--- Exercise prompt ---
Please write out the material that follows, exactly as it stands.

--- Source data ---
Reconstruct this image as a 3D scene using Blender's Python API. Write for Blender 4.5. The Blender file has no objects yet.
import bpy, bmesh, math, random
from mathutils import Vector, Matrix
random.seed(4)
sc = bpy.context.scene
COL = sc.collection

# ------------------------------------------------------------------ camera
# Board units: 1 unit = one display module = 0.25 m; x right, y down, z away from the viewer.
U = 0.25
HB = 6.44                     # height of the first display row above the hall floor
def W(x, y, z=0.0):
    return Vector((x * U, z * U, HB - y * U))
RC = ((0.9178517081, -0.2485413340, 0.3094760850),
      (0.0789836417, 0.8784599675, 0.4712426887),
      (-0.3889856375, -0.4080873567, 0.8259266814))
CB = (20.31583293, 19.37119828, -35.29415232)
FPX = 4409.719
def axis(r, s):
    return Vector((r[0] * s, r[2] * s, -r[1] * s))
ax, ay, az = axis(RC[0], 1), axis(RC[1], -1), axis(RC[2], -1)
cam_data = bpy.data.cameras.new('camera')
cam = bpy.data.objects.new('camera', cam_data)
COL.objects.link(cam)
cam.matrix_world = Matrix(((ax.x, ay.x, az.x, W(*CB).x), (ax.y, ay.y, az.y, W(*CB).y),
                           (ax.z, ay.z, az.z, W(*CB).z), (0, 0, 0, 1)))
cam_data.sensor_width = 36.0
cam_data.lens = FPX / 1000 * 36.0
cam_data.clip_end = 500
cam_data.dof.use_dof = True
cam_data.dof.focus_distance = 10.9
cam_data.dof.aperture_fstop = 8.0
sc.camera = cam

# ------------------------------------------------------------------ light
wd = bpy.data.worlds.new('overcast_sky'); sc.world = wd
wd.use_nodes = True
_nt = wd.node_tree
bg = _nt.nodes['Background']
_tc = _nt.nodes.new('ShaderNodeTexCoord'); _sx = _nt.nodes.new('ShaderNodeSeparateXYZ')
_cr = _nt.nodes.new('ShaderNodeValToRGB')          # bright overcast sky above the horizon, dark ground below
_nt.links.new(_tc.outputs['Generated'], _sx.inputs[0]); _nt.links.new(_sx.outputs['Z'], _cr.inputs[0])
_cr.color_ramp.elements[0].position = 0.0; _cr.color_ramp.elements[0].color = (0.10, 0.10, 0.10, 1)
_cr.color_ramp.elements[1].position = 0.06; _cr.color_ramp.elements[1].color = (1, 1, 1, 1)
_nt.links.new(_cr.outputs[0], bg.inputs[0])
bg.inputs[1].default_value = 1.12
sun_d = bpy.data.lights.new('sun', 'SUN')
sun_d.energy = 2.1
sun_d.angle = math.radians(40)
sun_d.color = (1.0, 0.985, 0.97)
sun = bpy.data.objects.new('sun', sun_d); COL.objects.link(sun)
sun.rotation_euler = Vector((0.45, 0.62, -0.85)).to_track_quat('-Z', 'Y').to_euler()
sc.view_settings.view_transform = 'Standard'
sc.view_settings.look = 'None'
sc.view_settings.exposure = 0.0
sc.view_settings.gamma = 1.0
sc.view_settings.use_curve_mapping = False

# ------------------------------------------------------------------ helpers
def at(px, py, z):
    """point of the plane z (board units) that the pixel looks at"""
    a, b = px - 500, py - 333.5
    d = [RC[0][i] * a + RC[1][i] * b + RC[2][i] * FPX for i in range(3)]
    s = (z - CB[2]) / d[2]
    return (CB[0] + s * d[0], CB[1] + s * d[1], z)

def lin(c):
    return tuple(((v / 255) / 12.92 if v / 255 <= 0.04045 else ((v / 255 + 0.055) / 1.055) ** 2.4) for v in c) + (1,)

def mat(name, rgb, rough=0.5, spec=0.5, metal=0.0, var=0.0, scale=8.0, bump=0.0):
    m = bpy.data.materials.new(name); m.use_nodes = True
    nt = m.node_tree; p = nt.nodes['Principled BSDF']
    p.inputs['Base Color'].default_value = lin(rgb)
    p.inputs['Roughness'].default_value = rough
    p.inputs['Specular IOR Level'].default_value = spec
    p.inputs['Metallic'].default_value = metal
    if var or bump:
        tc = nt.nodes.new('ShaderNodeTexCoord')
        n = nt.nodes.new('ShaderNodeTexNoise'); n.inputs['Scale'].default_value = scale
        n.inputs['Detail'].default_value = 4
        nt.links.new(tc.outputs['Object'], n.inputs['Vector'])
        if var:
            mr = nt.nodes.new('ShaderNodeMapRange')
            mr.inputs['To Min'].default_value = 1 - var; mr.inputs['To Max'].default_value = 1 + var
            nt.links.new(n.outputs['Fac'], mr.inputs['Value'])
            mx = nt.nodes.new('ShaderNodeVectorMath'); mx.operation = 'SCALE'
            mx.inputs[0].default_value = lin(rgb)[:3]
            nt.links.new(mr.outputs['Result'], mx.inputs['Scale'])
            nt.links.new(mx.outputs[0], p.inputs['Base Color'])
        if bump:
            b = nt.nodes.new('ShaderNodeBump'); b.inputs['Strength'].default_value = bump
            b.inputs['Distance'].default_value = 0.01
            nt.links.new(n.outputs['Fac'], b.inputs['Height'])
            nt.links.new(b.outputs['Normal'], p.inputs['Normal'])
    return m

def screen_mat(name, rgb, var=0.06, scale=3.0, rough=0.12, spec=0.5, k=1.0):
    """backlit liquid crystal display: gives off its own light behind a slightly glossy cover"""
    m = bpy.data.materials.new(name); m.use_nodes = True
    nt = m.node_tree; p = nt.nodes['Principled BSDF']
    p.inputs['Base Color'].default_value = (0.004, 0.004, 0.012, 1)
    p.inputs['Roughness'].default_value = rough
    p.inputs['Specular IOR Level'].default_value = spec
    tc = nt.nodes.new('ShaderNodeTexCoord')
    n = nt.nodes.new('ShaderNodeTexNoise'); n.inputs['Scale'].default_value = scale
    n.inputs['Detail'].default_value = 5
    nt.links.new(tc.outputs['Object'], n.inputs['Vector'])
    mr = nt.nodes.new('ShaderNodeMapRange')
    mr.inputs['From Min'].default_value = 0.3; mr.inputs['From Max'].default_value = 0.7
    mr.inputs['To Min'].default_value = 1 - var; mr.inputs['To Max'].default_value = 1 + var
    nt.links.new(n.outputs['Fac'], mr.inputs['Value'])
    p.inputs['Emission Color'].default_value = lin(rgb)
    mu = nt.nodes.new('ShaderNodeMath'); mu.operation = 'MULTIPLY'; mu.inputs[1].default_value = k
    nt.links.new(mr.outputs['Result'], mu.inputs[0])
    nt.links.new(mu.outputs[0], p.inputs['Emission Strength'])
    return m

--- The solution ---
Reconstruct this image as a 3D scene using Blender's Python API. Write for Blender 4.5. The Blender file has no objects yet.
import bpy, bmesh, math, random
from mathutils import Vector, Matrix
random.seed(4)
sc = bpy.context.scene
COL = sc.collection

# ------------------------------------------------------------------ camera
# Board units: 1 unit = one display module = 0.25 m; x right, y down, z away from the viewer.
U = 0.25
HB = 6.44                     # height of the first display row above the hall floor
def W(x, y, z=0.0):
    return Vector((x * U, z * U, HB - y * U))
RC = ((0.9178517081, -0.2485413340, 0.3094760850),
      (0.0789836417, 0.8784599675, 0.4712426887),
      (-0.3889856375, -0.4080873567, 0.8259266814))
CB = (20.31583293, 19.37119828, -35.29415232)
FPX = 4409.719
def axis(r, s):
    return Vector((r[0] * s, r[2] * s, -r[1] * s))
ax, ay, az = axis(RC[0], 1), axis(RC[1], -1), axis(RC[2], -1)
cam_data = bpy.data.cameras.new('camera')
cam = bpy.data.objects.new('camera', cam_data)
COL.objects.link(cam)
cam.matrix_world = Matrix(((ax.x, ay.x, az.x, W(*CB).x), (ax.y, ay.y, az.y, W(*CB).y),
                           (ax.z, ay.z, az.z, W(*CB).z), (0, 0, 0, 1)))
cam_data.sensor_width = 36.0
cam_data.lens = FPX / 1000 * 36.0
cam_data.clip_end = 500
cam_data.dof.use_dof = True
cam_data.dof.focus_distance = 10.9
cam_data.dof.aperture_fstop = 8.0
sc.camera = cam

# ------------------------------------------------------------------ light
wd = bpy.data.worlds.new('overcast_sky'); sc.world = wd
wd.use_nodes = True
_nt = wd.node_tree
bg = _nt.nodes['Background']
_tc = _nt.nodes.new('ShaderNodeTexCoord'); _sx = _nt.nodes.new('ShaderNodeSeparateXYZ')
_cr = _nt.nodes.new('ShaderNodeValToRGB')          # bright overcast sky above the horizon, dark ground below
_nt.links.new(_tc.outputs['Generated'], _sx.inputs[0]); _nt.links.new(_sx.outputs['Z'], _cr.inputs[0])
_cr.color_ramp.elements[0].position = 0.0; _cr.color_ramp.elements[0].color = (0.10, 0.10, 0.10, 1)
_cr.color_ramp.elements[1].position = 0.06; _cr.color_ramp.elements[1].color = (1, 1, 1, 1)
_nt.links.new(_cr.outputs[0], bg.inputs[0])
bg.inputs[1].default_value = 1.12
sun_d = bpy.data.lights.new('sun', 'SUN')
sun_d.energy = 2.1
sun_d.angle = math.radians(40)
sun_d.color = (1.0, 0.985, 0.97)
sun = bpy.data.objects.new('sun', sun_d); COL.objects.link(sun)
sun.rotation_euler = Vector((0.45, 0.62, -0.85)).to_track_quat('-Z', 'Y').to_euler()
sc.view_settings.view_transform = 'Standard'
sc.view_settings.look = 'None'
sc.view_settings.exposure = 0.0
sc.view_settings.gamma = 1.0
sc.view_settings.use_curve_mapping = False

# ------------------------------------------------------------------ helpers
def at(px, py, z):
    """point of the plane z (board units) that the pixel looks at"""
    a, b = px - 500, py - 333.5
    d = [RC[0][i] * a + RC[1][i] * b + RC[2][i] * FPX for i in range(3)]
    s = (z - CB[2]) / d[2]
    return (CB[0] + s * d[0], CB[1] + s * d[1], z)

def lin(c):
    return tuple(((v / 255) / 12.92 if v / 255 <= 0.04045 else ((v / 255 + 0.055) / 1.055) ** 2.4) for v in c) + (1,)

def mat(name, rgb, rough=0.5, spec=0.5, metal=0.0, var=0.0, scale=8.0, bump=0.0):
    m = bpy.data.materials.new(name); m.use_nodes = True
    nt = m.node_tree; p = nt.nodes['Principled BSDF']
    p.inputs['Base Color'].default_value = lin(rgb)
    p.inputs['Roughness'].default_value = rough
    p.inputs['Specular IOR Level'].default_value = spec
    p.inputs['Metallic'].default_value = metal
    if var or bump:
        tc = nt.nodes.new('ShaderNodeTexCoord')
        n = nt.nodes.new('ShaderNodeTexNoise'); n.inputs['Scale'].default_value = scale
        n.inputs['Detail'].default_value = 4
        nt.links.new(tc.outputs['Object'], n.inputs['Vector'])
        if var:
            mr = nt.nodes.new('ShaderNodeMapRange')
            mr.inputs['To Min'].default_value = 1 - var; mr.inputs['To Max'].default_value = 1 + var
            nt.links.new(n.outputs['Fac'], mr.inputs['Value'])
            mx = nt.nodes.new('ShaderNodeVectorMath'); mx.operation = 'SCALE'
            mx.inputs[0].default_value = lin(rgb)[:3]
            nt.links.new(mr.outputs['Result'], mx.inputs['Scale'])
            nt.links.new(mx.outputs[0], p.inputs['Base Color'])
        if bump:
            b = nt.nodes.new('ShaderNodeBump'); b.inputs['Strength'].default_value = bump
            b.inputs['Distance'].default_value = 0.01
            nt.links.new(n.outputs['Fac'], b.inputs['Height'])
            nt.links.new(b.outputs['Normal'], p.inputs['Normal'])
    return m

def screen_mat(name, rgb, var=0.06, scale=3.0, rough=0.12, spec=0.5, k=1.0):
    """backlit liquid crystal display: gives off its own light behind a slightly glossy cover"""
    m = bpy.data.materials.new(name); m.use_nodes = True
    nt = m.node_tree; p = nt.nodes['Principled BSDF']
    p.inputs['Base Color'].default_value = (0.004, 0.004, 0.012, 1)
    p.inputs['Roughness'].default_value = rough
    p.inputs['Specular IOR Level'].default_value = spec
    tc = nt.nodes.new('ShaderNodeTexCoord')
    n = nt.nodes.new('ShaderNodeTexNoise'); n.inputs['Scale'].default_value = scale
    n.inputs['Detail'].default_value = 5
    nt.links.new(tc.outputs['Object'], n.inputs['Vector'])
    mr = nt.nodes.new('ShaderNodeMapRange')
    mr.inputs['From Min'].default_value = 0.3; mr.inputs['From Max'].default_value = 0.7
    mr.inputs['To Min'].default_value = 1 - var; mr.inputs['To Max'].default_value = 1 + var
    nt.links.new(n.outputs['Fac'], mr.inputs['Value'])
    p.inputs['Emission Color'].default_value = lin(rgb)
    mu = nt.nodes.new('ShaderNodeMath'); mu.operation = 'MULTIPLY'; mu.inputs[1].default_value = k
    nt.links.new(mr.outputs['Result'], mu.inputs[0])
    nt.links.new(mu.outputs[0], p.inputs['Emission Strength'])
    return m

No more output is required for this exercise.